No filme “Pureza”, é retratado uma forma comum de se submeter trabalhadores ao trabalho escravo, que é atrás das dívidas com os próprios empregadores. Quando pessoas são aliciadas para empregos que supostamente são honestos e ao chegar são obrigadas a pagar por tudo, desde alimentação até as ferramentas de trabalho, gerando dívidas impagáveis com que os criminosos passam a coagir as vítimas.

NT: O filme trouxe temas que para muitos brasileiros, são tratadas como coisas do passado e infelizmente não são. Como foi possível construir essa história com sensibilidade junto ao elenco e lidando com a história real que o filme retrata?

Barbieri: A gente fez o Pureza, e quando digo a gente falo de um equipe maravilhosa e engajada e associações que apoiam o filme, toda essa malha construída ao longo dos anos contribui para chegar ao filme que vocês assistiram. São muitas camadas que aconteceram na caminhada. Não houve uma ideia ou insight, primeiro por que o real é inesgotável. Essas múltiplas camadas do real exigiu muita síntese e recorte para caber em uma hora e meia. Foi preciso muita pesquisa, entrevista com pessoas escravizadas, ativistas, ex-gatos (como se chamam os aliciadores). Eu fiz o caminho onde dona Pureza passou por terra.

Tudo que há no filme é um recorte dessa gigantesca pesquisa. E a partir disso, há todo um pensamento estratégico de como se fazer cinema. De como comunicar e construir um arco dramático e originar o roteiro. Depois disso é preciso tirar do papel e levar pra imagem e do som. Construir uma equipe engajada, com pessoas que entrem de corpo e alma, com toda sua sensibilidade e seu engajamento na causa abolicionista. Isso faz toda a diferença.

Para o diretor, o mais importante é ter um apego à história que se conta e não um apego pessoal de posse da ideia.

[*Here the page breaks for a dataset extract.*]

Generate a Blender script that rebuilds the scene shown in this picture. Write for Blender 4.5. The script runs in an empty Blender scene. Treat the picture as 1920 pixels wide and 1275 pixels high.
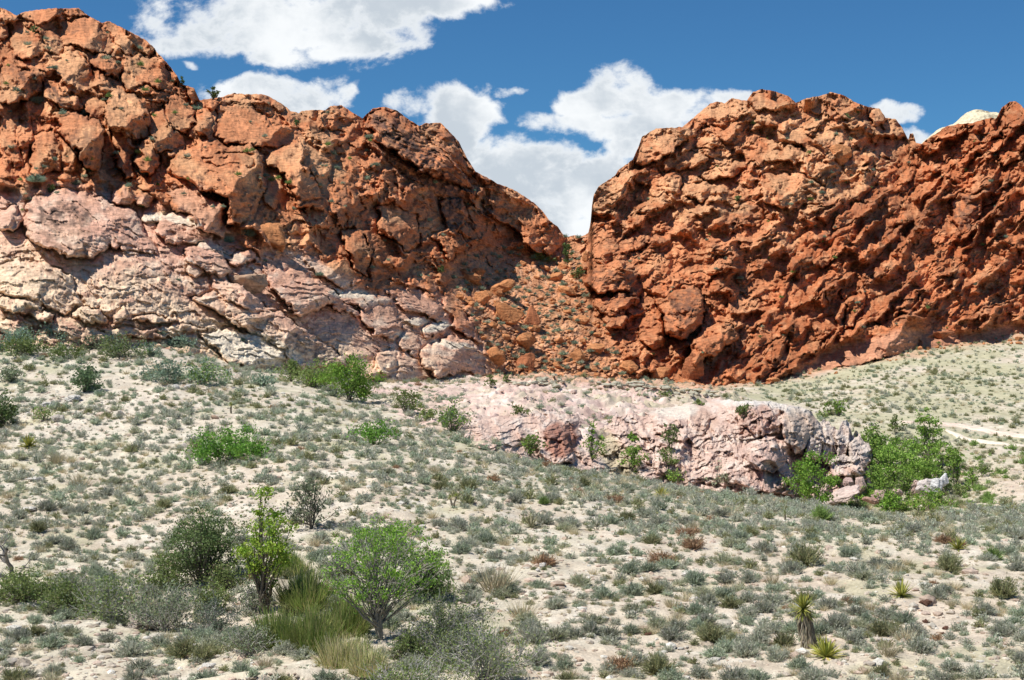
import bpy, math, random
import numpy as np
from mathutils import Vector

# ------------------------------------------------------------------ camera, sky, sun
scene = bpy.context.scene
F = 2637.0                       # focal length in photograph pixels (1920 wide)
CAMZ = 12.0
HOR = 637.5
cam_data = bpy.data.cameras.new('camera')
cam_data.sensor_width = 36.0
cam_data.lens = 36.0 * F / 1920.0
cam_data.clip_start = 0.5
cam_data.clip_end = 8000.0
cam = bpy.data.objects.new('camera', cam_data)
scene.collection.objects.link(cam)
cam.location = (0, 0, CAMZ)
cam.rotation_euler = (math.radians(90), 0, 0)
scene.camera = cam
scene.render.resolution_x = 1024
scene.render.resolution_y = 680
scene.view_settings.view_transform = 'Standard'
scene.view_settings.look = 'None'
scene.view_settings.gamma = 1.0
scene.view_settings.exposure = 0.20

SUN_EL = math.radians(59)
SUN_AZ = math.radians(-114)       # measured from +Y (view direction) towards +X; negative = left
sun_dir = Vector((math.sin(SUN_AZ) * math.cos(SUN_EL), math.cos(SUN_AZ) * math.cos(SUN_EL), math.sin(SUN_EL)))
sd = bpy.data.lights.new('sun', 'SUN')
sd.energy = 5.0
sd.angle = math.radians(0.5)
sd.color = (1.0, 0.955, 0.88)
sun = bpy.data.objects.new('sun', sd)
scene.collection.objects.link(sun)
sun.rotation_euler = (-sun_dir).to_track_quat('-Z', 'Y').to_euler()
sun.location = (0, 0, 200)

world = bpy.data.worlds.new('World')
scene.world = world
world.use_nodes = True
nt = world.node_tree
nt.nodes.clear()

class NB:
    """tiny helper for building node graphs"""
    def __init__(self, tree): self.t = tree
    def node(self, kind, **kw):
        n = self.t.nodes.new(kind)
        for k, v in kw.items(): setattr(n, k, v)
        return n
    def put(self, sock, v):
        if hasattr(v, 'links'): self.t.links.new(v, sock)
        else: sock.default_value = v
    def math(self, op, a, b=None, c=None, clamp=False):
        n = self.node('ShaderNodeMath', operation=op)
        n.use_clamp = clamp
        self.put(n.inputs[0], a)
        if b is not None: self.put(n.inputs[1], b)
        if c is not None: self.put(n.inputs[2], c)
        return n.outputs[0]
    def ss(self, v, lo, hi, a=0.0, b=1.0):
        n = self.node('ShaderNodeMapRange', interpolation_type='SMOOTHSTEP')
        self.put(n.inputs['Value'], v)
        n.inputs['From Min'].default_value = lo; n.inputs['From Max'].default_value = hi
        n.inputs['To Min'].default_value = a; n.inputs['To Max'].default_value = b
        return n.outputs[0]
    def noise(self, vec, scale, detail=4, rough=0.5, dist=0.0):
        n = self.node('ShaderNodeTexNoise')
        if vec is not None: self.put(n.inputs['Vector'], vec)
        n.inputs['Scale'].default_value = scale
        n.inputs['Detail'].default_value = detail
        n.inputs['Roughness'].default_value = rough
        n.inputs['Distortion'].default_value = dist
        return n.outputs
    def mix(self, f, a, b, mode='MIX'):
        n = self.node('ShaderNodeMix', data_type='RGBA', blend_type=mode)
        self.put(n.inputs[0], f); self.put(n.inputs[6], a); self.put(n.inputs[7], b)
        return n.outputs[2]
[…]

Barbieri: E depois disso ainda vem a montagem, que é uma terceira escrita do filme. Além de todo o trabalho de música, de som. Enfim, realmente é um grande trabalho, muito difícil, mas é preciso estar atento ao real e tomando decisões com base na sensibilidade desse real.

NT: No filme, muito acertadamente, é mostrado como muitas vezes a relação desses criminosos com políticos e a justiça é bastante promíscua. Isso leva muitas pessoas a pensarem que não há salvação na política. Por outro lado, você está recebendo uma comenda do poder judiciário. O que você poderia dizer para tratar dessa falsa dicotomia, como podemos confiar na política entendendo essa relação complexa entre a má política e a boa política?

Barbieri: A sua questão dá pra escrever um livro. (Risos) A boa política se dá pelo ativismo social com cada pessoa se reconhecendo como um agente histórico e não como um número. O sistema tenta nos convencer e muitas vezes no convence que somos números. Não acredito nisso, cada um de nós é uma usina atômica, com uma potência muito grande. Aí está a boa política, cada um usando sua inteligência e atuar em conjunto para fazer o que precisa ser feito, que é proteger a vida.

A boa política é isso, cada um assumir sua posição como agente histórico e não seguir a massa como no bolsonarismo. Temos pessoas repetindo frases e mentiras como se fossem robôs. O que a dona Pureza fez foi se colocar como agente histórico sendo ainda uma pessoa simples. Ela nunca fez uma faculdade, ela aprendeu a ler com 40 anos para ler a Palavra do Senhor e ela moveu uma montanha. Isso pelo amor ao seu filho e pela sua inteligência, e pela sua capacidade indignação e seu senso de justiça. Ela fez alianças importantíssimas em defesa da vida, da justiça e do direito de viver.

Interessa ao sistema a gente se sentir desvalorizado, retirar a potência de quem nos somos. E a política que eu acredito é essa política da potência. Todo o resto é a Necropolítica, da morte, do desmatamento, da dívida e da fome. Isso já foi dito muitas vezes: é uma vergonha que em nosso país alguém ainda passe fome.

Com 40 anos de carreira, o cineasta Renato Barbieri também é documentarista, produtor, roteirista e realiza filmes de longa-metragem e séries para TV nos formatos ficção, documentário e animação, com foco em produtos audiovisuais de relevância social e ambiental.